- _Exercise prompt_: Give the data below again exactly as written, without its pictures.

- _Data block_:
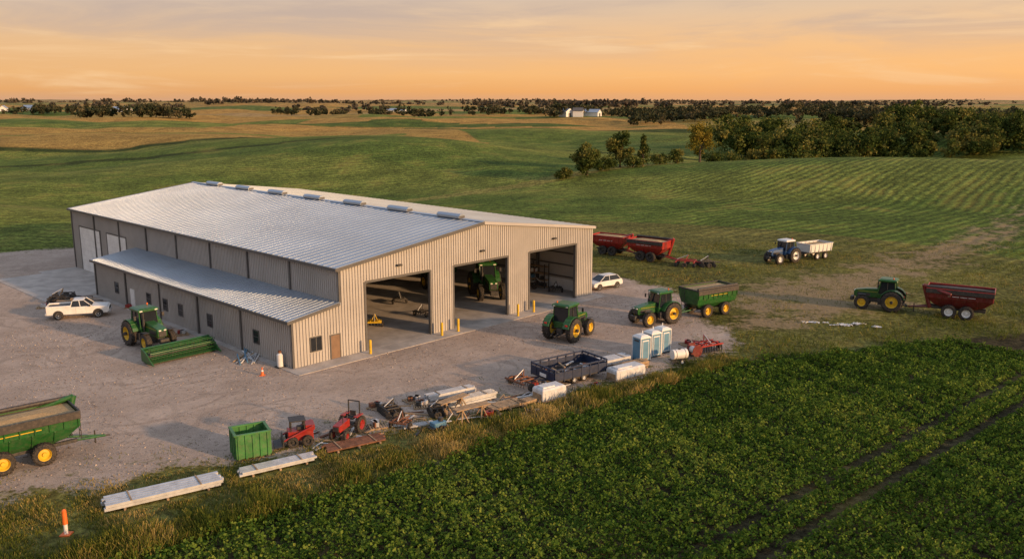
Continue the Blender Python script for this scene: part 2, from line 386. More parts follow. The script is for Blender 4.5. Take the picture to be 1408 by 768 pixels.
px,py=px[keep],py[keep]; n=len(px)
nearb=np.exp(-np.clip(py-(71+(px-19)*.3),0,50)/5.)
scatter('rough_grass',np.stack([px,py],1),rng.uniform(.08,.26,n)*(1+2.2*nearb),rng.uniform(.04,.10,n),.34+.15*wob(px*.2,py*.2)+rng.normal(0,.18,n),.6)
n=20000
px=rng.uniform(-45,20,n); py=rng.uniform(40,75,n); g_=polydist(px,py,GRAV)
keep=(g_>0)&(g_<7.5)&(wob(px*.7,py*.7)>.7+g_*.13)
px,py=px[keep],py[keep]; n=len(px)
scatter('gravel_weeds',np.stack([px,py],1),rng.uniform(.05,.22,n),rng.uniform(.04,.08,n),.4+rng.normal(0,.2,n),.8)
n=34000
px=rng.uniform(-48,20,n); py=rng.uniform(40,100,n); g_=polydist(px,py,GRAV)
keep=(g_>.3)&(wob(px*.25+1,py*.25)>-.6+rng.normal(0,.8,n)); px,py=px[keep],py[keep]; n=len(px)
cst=np.stack([px,py,np.full(n,.02)],1)
stm=foliage('gravel_stone_mat',[(0,(.14,.105,.085)),(.5,(.30,.235,.19)),(1,(.52,.43,.35))],0.)
quadmesh('gravel_stones',leafq(cst,rng.uniform(.05,.14,n),1.6,.9),stm,rng.random(n))
# trees
def crown(cx,cy,cz,h,w,nclump,nleaf,ls,shape='round'):
    k=nclump
    d=nrm(rng.normal(size=(k,3))); r=rng.uniform(.35,1.,k)[:,None]
    cc=d*r*np.array([w*.40,w*.40,h*.34]);
    if shape=='cone': 
        zz=rng.uniform(-1,1,k); ang=rng.uniform(0,6.28,k); rad=(1-zz)/2*w*.42*rng.uniform(.4,1,k)
        cc=np.stack([np.cos(ang)*rad,np.sin(ang)*rad,zz*h*.40],1)
    cr=rng.uniform(.13,.24,k)*w
    ct=np.clip(.45+.28*rng.normal(size=k),0,1)
    id_=rng.integers(0,k,nleaf); dd=nrm(rng.normal(size=(nleaf,3))); rr=rng.random(nleaf)**.5
    P=cc[id_]+dd*(cr[id_]*rr)[:,None]*np.array([1,1,.8])
    P+=np.array([cx,cy,cz+h*.58]); P[:,2]=np.maximum(P[:,2],cz+h*.1)
    return leafq(P,rng.uniform(.6,1.3,nleaf)*ls,.3,.8),ct[id_]+rng.normal(0,.12,nleaf),cc+np.array([cx,cy,cz+h*.58])
def tree(name,x,y,h,w,mat=F_tree,nleaf=2600,ls=.42,shape='round',low=0):
    z=float(HH(x,y)); b=B(name,(x,y,z))
    Vq,t,cc=crown(0,0,-low*h,h,w,26 if shape=='round' else 30,nleaf,ls,shape)
    b.cyl('trunk',M['bark'],(0,0,-.3),(0,0,h*.45),h*.03,h*.017,8)
    for j in range(7):
        b.cyl('limbs',M['bark'],(0,0,h*(.2+.04*j)),tuple(cc[j]*.85),h*.012,h*.004,6)
    e=b.finish(0); quadmesh('crown',Vq,mat,t,e)
tree('deciduous_tree',20.8,243,10.6,10.5,F_tree,3800,.58,low=.12)
tree('deciduous_tree',31.6,257,12.2,9.4,F_tree,3800,.58,low=.10)
tree('autumn_tree',58.5,274,13.6,9.6,F_ytree,4000,.55,low=.06)
tree('cedar_tree',38.5,258,9.,5.2,F_tree,1800,.48,'cone',low=.05)
tree('shrub',14,241,4.8,6.,F_tree,1200,.48,low=.25)
tree('shrub',26.5,250,5.4,8,F_tree,1400,.48,low=.25)
tree('shrub',44,262,5.2,7,F_tree,1200,.48,low=.25)
tree('shrub',49,262,6.2,6.,F_tree,1200,.48,low=.2)
tree('shrub',35,254,5.2,8,F_tree,1300,.48,low=.25)
tree('shrub',64,281,4.6,8,F_tree,1100,.48,low=.25)
tree('shrub',71,286,4.4,9,F_tree,1100,.48,low=.25)
def mass(name,pts,hr,mat,nleaf,ls,ncl=9):
    V=[];T=[]
    for (x,y) in pts:
        h=rng.uniform(*hr); w=h*rng.uniform(.75,1.15)
        q_,t,_=crown(x,y,float(HH(x,y))-h*.12,h,w,ncl,nleaf,ls); V.append(q_); T.append(t+rng.normal(0,.18))
    quadmesh(name,np.concatenate(V),mat,np.concatenate(T))
pts=[]
for i_ in range(210):
    t=rng.random(); x=80+t*270; y=320+t*50+rng.random()**1.6*75
    pts.append((x,y))
mass('tree_grove',pts,(10.5,19),F_tree,950,1.05,14)
pts=[(80+12*rng.random()+i_*4.6,312+i_*1.1+rng.normal(0,3)) for i_ in range(60)]
mass('shrub_belt',pts,(5,11),F_tree,420,.85,8)
def line(x0,y0,x1,y1,n,wd): 
    t=rng.random(n); return np.stack([x0+(x1-x0)*t+rng.normal(0,wd*.3,n),y0+(y1-y0)*t+rng.normal(0,wd,n)],1)
pts=np.concatenate([line(-430,880,-320,880,44,9),line(-640,1150,-560,1180,30,25),
 line(40,900,95,960,26,14),line(110,800,210,900,60,25),line(240,680,480,780,140,30),line(300,560,520,640,80,22),
 line(430,480,700,620,110,25),line(-130,1150,60,1250,60,30),line(100,1100,520,1300,160,50),line(-330,1250,-160,1300,50,30),line(520,900,900,1100,150,50),line(150,1000,420,1020,80,25)])
mass('distant_tree_row',pts,(10,17),F_far,170,2.1,8)
pts=[]
for yy,nn2 in ((1700,260),(2300,340),(3100,420),(4200,420),(5600,340),(7500,300)):
    for s_ in range(int(nn2/20)):
        cx=rng.uniform(-.68,.68)*yy; ln=rng.uniform(.03,.14)*yy; y0=yy*rng.uniform(.88,1.12)
        pts.append(line(cx,y0,cx+ln,y0+rng.normal(0,60),20,40))
mass('horizon_tree_row',np.concatenate(pts),(11,19),F_hor,60,5.,6)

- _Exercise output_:
Continue the Blender Python script for this scene: part 2, from line 386. More parts follow. The script is for Blender 4.5. Take the picture to be 1408 by 768 pixels.
px,py=px[keep],py[keep]; n=len(px)
nearb=np.exp(-np.clip(py-(71+(px-19)*.3),0,50)/5.)
scatter('rough_grass',np.stack([px,py],1),rng.uniform(.08,.26,n)*(1+2.2*nearb),rng.uniform(.04,.10,n),.34+.15*wob(px*.2,py*.2)+rng.normal(0,.18,n),.6)
n=20000
px=rng.uniform(-45,20,n); py=rng.uniform(40,75,n); g_=polydist(px,py,GRAV)
keep=(g_>0)&(g_<7.5)&(wob(px*.7,py*.7)>.7+g_*.13)
px,py=px[keep],py[keep]; n=len(px)
scatter('gravel_weeds',np.stack([px,py],1),rng.uniform(.05,.22,n),rng.uniform(.04,.08,n),.4+rng.normal(0,.2,n),.8)
n=34000
px=rng.uniform(-48,20,n); py=rng.uniform(40,100,n); g_=polydist(px,py,GRAV)
keep=(g_>.3)&(wob(px*.25+1,py*.25)>-.6+rng.normal(0,.8,n)); px,py=px[keep],py[keep]; n=len(px)
cst=np.stack([px,py,np.full(n,.02)],1)
stm=foliage('gravel_stone_mat',[(0,(.14,.105,.085)),(.5,(.30,.235,.19)),(1,(.52,.43,.35))],0.)
quadmesh('gravel_stones',leafq(cst,rng.uniform(.05,.14,n),1.6,.9),stm,rng.random(n))
# trees
def crown(cx,cy,cz,h,w,nclump,nleaf,ls,shape='round'):
    k=nclump
    d=nrm(rng.normal(size=(k,3))); r=rng.uniform(.35,1.,k)[:,None]
    cc=d*r*np.array([w*.40,w*.40,h*.34]);
    if shape=='cone': 
        zz=rng.uniform(-1,1,k); ang=rng.uniform(0,6.28,k); rad=(1-zz)/2*w*.42*rng.uniform(.4,1,k)
        cc=np.stack([np.cos(ang)*rad,np.sin(ang)*rad,zz*h*.40],1)
    cr=rng.uniform(.13,.24,k)*w
    ct=np.clip(.45+.28*rng.normal(size=k),0,1)
    id_=rng.integers(0,k,nleaf); dd=nrm(rng.normal(size=(nleaf,3))); rr=rng.random(nleaf)**.5
    P=cc[id_]+dd*(cr[id_]*rr)[:,None]*np.array([1,1,.8])
    P+=np.array([cx,cy,cz+h*.58]); P[:,2]=np.maximum(P[:,2],cz+h*.1)
    return leafq(P,rng.uniform(.6,1.3,nleaf)*ls,.3,.8),ct[id_]+rng.normal(0,.12,nleaf),cc+np.array([cx,cy,cz+h*.58])
def tree(name,x,y,h,w,mat=F_tree,nleaf=2600,ls=.42,shape='round',low=0):
    z=float(HH(x,y)); b=B(name,(x,y,z))
    Vq,t,cc=crown(0,0,-low*h,h,w,26 if shape=='round' else 30,nleaf,ls,shape)
    b.cyl('trunk',M['bark'],(0,0,-.3),(0,0,h*.45),h*.03,h*.017,8)
    for j in range(7):
        b.cyl('limbs',M['bark'],(0,0,h*(.2+.04*j)),tuple(cc[j]*.85),h*.012,h*.004,6)
    e=b.finish(0); quadmesh('crown',Vq,mat,t,e)
tree('deciduous_tree',20.8,243,10.6,10.5,F_tree,3800,.58,low=.12)
tree('deciduous_tree',31.6,257,12.2,9.4,F_tree,3800,.58,low=.10)
tree('autumn_tree',58.5,274,13.6,9.6,F_ytree,4000,.55,low=.06)
tree('cedar_tree',38.5,258,9.,5.2,F_tree,1800,.48,'cone',low=.05)
tree('shrub',14,241,4.8,6.,F_tree,1200,.48,low=.25)
tree('shrub',26.5,250,5.4,8,F_tree,1400,.48,low=.25)
tree('shrub',44,262,5.2,7,F_tree,1200,.48,low=.25)
tree('shrub',49,262,6.2,6.,F_tree,1200,.48,low=.2)
tree('shrub',35,254,5.2,8,F_tree,1300,.48,low=.25)
tree('shrub',64,281,4.6,8,F_tree,1100,.48,low=.25)
tree('shrub',71,286,4.4,9,F_tree,1100,.48,low=.25)
def mass(name,pts,hr,mat,nleaf,ls,ncl=9):
    V=[];T=[]
    for (x,y) in pts:
        h=rng.uniform(*hr); w=h*rng.uniform(.75,1.15)
        q_,t,_=crown(x,y,float(HH(x,y))-h*.12,h,w,ncl,nleaf,ls); V.append(q_); T.append(t+rng.normal(0,.18))
    quadmesh(name,np.concatenate(V),mat,np.concatenate(T))
pts=[]
for i_ in range(210):
    t=rng.random(); x=80+t*270; y=320+t*50+rng.random()**1.6*75
    pts.append((x,y))
mass('tree_grove',pts,(10.5,19),F_tree,950,1.05,14)
pts=[(80+12*rng.random()+i_*4.6,312+i_*1.1+rng.normal(0,3)) for i_ in range(60)]
mass('shrub_belt',pts,(5,11),F_tree,420,.85,8)
def line(x0,y0,x1,y1,n,wd): 
    t=rng.random(n); return np.stack([x0+(x1-x0)*t+rng.normal(0,wd*.3,n),y0+(y1-y0)*t+rng.normal(0,wd,n)],1)
pts=np.concatenate([line(-430,880,-320,880,44,9),line(-640,1150,-560,1180,30,25),
 line(40,900,95,960,26,14),line(110,800,210,900,60,25),line(240,680,480,780,140,30),line(300,560,520,640,80,22),
 line(430,480,700,620,110,25),line(-130,1150,60,1250,60,30),line(100,1100,520,1300,160,50),line(-330,1250,-160,1300,50,30),line(520,900,900,1100,150,50),line(150,1000,420,1020,80,25)])
mass('distant_tree_row',pts,(10,17),F_far,170,2.1,8)
pts=[]
for yy,nn2 in ((1700,260),(2300,340),(3100,420),(4200,420),(5600,340),(7500,300)):
    for s_ in range(int(nn2/20)):
        cx=rng.uniform(-.68,.68)*yy; ln=rng.uniform(.03,.14)*yy; y0=yy*rng.uniform(.88,1.12)
        pts.append(line(cx,y0,cx+ln,y0+rng.normal(0,60),20,40))
mass('horizon_tree_row',np.concatenate(pts),(11,19),F_hor,60,5.,6)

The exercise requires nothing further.